Почему Свидригайлов отпускает Дуню? Этот вопрос - камень преткновения для всех размышляющих над романом. Этот поступок ему вроде бы не к лицу - ведь он "ужасный человек", для него нет нравственных преград. И еще вопрос: ну хорошо, отпустил Дуню - но зачем же было стреляться? (Напомним, что Свидригайлов, "мистик отчасти", боится смерти. Что же заставило его преодолеть, отбросить этот страх?) Разве не мог он утешиться с той же Катей? А на Васильевском острове не ждала его разве очаровательная невеста? И еще вопрос: с какой это стати стал Свидригайлов творить добрые дела? Пристроил детей Катерины Ивановны, Раскольникову предлагал денег, чтобы тот мог бежать в Америку, невесте подарил пятнадцать тысяч...
На все эти вопросы и недоумения можно ответить одним вопросом-ответом: а почему бы и нет? Разве мало у Достоевского героев, сочетающих дурное и доброе начало? Вот и Свидригайлов из таких. Чему тут удивляться?

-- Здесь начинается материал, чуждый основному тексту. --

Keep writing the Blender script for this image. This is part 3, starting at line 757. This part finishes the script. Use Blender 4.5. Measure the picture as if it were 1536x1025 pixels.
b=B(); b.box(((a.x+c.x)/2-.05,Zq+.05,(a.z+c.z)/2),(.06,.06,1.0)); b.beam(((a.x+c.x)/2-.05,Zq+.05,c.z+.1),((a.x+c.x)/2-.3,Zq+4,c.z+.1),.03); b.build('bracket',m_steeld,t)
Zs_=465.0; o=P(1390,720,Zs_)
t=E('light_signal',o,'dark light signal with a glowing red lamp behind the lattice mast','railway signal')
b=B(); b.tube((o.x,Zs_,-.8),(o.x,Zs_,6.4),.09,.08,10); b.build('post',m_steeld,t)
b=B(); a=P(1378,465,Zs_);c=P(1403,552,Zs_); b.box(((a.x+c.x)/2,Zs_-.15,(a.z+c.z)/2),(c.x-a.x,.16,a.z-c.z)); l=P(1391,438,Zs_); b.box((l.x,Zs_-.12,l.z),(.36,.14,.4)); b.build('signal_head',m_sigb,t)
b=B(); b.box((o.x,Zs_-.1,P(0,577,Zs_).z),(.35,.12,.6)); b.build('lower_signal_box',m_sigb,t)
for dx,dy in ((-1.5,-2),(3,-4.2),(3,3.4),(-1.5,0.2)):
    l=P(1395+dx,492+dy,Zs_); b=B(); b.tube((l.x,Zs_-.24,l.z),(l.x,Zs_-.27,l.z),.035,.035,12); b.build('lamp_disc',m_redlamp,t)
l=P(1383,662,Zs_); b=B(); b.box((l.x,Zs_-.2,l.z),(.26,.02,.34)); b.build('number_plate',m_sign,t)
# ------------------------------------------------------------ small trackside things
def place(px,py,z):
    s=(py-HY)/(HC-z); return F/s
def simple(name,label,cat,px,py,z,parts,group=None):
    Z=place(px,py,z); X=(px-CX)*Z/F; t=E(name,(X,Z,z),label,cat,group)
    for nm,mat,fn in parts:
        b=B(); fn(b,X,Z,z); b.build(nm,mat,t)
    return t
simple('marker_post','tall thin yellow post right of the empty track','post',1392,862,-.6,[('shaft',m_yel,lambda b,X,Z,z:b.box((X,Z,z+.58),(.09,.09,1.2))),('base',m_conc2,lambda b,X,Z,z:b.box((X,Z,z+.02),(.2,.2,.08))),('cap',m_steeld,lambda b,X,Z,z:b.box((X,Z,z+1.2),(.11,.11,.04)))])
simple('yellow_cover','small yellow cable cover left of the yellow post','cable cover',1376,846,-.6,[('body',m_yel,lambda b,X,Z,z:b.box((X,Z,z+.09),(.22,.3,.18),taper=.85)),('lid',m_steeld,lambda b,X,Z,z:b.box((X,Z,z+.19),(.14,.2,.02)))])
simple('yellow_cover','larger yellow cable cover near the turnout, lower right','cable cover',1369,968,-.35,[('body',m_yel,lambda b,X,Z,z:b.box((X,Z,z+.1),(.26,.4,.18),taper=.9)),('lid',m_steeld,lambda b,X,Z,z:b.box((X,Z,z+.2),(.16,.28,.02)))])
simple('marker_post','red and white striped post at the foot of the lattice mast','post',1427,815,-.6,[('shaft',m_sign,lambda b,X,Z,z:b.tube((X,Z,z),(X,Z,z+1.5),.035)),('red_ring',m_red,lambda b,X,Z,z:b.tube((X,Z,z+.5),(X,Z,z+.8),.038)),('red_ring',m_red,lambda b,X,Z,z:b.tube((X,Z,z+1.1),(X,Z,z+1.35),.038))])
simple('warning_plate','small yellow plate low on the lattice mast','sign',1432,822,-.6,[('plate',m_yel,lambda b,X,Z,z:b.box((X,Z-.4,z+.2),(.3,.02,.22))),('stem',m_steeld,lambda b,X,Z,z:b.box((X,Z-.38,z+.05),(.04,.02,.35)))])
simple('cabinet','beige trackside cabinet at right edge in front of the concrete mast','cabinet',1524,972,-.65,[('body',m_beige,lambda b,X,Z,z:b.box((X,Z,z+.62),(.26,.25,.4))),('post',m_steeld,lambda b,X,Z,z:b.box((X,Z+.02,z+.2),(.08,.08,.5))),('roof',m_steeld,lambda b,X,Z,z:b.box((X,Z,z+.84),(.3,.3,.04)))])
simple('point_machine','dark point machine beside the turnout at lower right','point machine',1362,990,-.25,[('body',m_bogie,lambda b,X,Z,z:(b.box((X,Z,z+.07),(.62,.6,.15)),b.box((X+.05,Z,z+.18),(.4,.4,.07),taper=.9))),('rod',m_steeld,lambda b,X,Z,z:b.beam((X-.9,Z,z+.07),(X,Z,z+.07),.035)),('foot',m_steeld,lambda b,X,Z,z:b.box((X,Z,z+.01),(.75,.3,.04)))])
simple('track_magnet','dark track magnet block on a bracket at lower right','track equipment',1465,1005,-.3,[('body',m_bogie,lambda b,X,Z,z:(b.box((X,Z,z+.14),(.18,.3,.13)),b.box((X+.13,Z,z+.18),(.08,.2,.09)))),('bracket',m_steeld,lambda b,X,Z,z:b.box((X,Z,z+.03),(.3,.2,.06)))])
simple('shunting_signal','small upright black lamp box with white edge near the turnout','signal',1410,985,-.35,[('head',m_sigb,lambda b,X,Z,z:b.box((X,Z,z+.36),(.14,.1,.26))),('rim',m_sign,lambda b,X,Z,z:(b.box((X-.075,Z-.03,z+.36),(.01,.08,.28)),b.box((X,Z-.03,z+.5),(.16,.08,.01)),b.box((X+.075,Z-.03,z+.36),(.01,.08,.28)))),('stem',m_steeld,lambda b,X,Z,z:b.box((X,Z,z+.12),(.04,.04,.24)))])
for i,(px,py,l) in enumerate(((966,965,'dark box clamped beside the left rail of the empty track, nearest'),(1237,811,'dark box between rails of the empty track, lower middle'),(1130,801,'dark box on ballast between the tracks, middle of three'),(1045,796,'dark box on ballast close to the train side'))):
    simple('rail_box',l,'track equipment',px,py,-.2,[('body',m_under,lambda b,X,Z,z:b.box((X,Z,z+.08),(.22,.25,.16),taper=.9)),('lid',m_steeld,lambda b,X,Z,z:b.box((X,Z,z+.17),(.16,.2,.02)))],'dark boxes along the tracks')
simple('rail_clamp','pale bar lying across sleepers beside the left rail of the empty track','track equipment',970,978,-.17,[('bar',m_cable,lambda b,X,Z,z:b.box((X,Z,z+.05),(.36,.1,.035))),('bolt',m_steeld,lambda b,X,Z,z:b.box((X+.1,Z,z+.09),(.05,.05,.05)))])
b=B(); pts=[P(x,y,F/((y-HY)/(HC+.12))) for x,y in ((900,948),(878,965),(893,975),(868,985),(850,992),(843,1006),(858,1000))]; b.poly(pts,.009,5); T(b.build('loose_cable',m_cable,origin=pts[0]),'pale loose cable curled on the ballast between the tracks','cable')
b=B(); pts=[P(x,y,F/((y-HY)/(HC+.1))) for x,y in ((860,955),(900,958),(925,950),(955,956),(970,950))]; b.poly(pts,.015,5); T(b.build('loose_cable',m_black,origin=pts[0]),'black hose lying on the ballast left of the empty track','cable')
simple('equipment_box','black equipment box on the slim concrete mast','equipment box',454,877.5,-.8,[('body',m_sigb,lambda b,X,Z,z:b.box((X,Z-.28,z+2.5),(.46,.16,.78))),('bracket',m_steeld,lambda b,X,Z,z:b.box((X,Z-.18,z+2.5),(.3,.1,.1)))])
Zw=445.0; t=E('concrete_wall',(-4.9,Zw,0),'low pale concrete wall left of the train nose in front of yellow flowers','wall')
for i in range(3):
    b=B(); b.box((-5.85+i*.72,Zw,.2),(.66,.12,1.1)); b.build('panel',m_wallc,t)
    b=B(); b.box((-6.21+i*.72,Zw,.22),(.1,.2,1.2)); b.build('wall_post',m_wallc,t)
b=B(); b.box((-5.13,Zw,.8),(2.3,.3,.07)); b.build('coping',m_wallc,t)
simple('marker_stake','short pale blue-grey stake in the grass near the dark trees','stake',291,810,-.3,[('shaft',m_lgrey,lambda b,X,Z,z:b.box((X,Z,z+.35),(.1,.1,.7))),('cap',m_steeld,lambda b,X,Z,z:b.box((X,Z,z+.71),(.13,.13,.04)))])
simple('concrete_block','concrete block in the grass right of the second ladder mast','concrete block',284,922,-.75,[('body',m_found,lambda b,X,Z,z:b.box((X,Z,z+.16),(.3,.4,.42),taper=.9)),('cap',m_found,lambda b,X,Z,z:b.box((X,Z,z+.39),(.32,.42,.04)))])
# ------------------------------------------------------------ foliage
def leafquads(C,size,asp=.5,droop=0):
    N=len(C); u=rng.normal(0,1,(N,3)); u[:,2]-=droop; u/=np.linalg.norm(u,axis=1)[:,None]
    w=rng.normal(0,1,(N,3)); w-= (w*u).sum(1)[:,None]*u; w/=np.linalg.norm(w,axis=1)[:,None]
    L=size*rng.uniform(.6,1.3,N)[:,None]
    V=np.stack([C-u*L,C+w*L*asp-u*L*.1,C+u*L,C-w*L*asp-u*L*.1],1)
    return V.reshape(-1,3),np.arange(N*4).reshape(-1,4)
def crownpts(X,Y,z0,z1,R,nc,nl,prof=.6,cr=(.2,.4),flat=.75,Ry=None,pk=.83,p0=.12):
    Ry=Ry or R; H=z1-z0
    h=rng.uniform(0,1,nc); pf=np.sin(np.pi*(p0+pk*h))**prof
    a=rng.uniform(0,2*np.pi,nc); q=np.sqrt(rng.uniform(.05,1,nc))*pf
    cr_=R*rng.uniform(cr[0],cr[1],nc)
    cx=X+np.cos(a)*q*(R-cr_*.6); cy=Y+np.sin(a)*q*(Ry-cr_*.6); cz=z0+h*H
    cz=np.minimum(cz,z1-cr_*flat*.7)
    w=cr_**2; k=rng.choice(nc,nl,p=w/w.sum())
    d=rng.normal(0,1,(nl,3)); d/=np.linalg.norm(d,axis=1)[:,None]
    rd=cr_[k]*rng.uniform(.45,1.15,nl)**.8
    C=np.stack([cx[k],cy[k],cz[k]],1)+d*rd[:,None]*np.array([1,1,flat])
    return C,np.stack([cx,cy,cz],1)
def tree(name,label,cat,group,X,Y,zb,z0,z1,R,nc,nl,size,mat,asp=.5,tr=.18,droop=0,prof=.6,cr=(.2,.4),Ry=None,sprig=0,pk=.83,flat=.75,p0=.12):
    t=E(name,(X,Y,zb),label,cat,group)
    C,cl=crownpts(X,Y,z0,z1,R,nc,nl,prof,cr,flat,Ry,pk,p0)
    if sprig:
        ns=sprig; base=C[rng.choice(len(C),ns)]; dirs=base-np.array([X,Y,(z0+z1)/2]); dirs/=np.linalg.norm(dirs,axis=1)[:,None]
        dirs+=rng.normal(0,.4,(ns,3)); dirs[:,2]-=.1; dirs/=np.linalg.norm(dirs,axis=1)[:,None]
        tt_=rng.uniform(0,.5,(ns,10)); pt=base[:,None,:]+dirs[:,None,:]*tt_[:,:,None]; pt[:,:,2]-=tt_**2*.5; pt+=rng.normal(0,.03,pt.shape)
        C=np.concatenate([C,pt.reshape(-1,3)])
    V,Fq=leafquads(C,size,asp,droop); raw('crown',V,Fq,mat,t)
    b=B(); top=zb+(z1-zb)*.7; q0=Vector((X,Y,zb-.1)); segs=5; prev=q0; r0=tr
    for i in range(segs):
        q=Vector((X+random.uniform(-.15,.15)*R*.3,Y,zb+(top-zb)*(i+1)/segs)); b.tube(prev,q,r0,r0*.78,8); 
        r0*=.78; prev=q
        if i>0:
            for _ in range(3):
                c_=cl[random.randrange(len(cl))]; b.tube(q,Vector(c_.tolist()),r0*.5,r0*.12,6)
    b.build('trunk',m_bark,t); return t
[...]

Но это вопрос лукавый и неверный. Удивляться есть чему. Если не у каждого, то почти у каждого читающего роман возникает убеждение, что Свидригайлов злодей, "ужасный человек". Поэтому, когда этот "злодей" совершает то, что не пристало совершать злодею ("не привилегию же в самом деле взял я делать одно только злое"), это воспринимается как нарушение правил, как противоречие замыслу. Как возникает такое убеждение? В какой степени оно обосновано? Соответствует ли оно "замыслу"? И как вообще можно судить о замысле?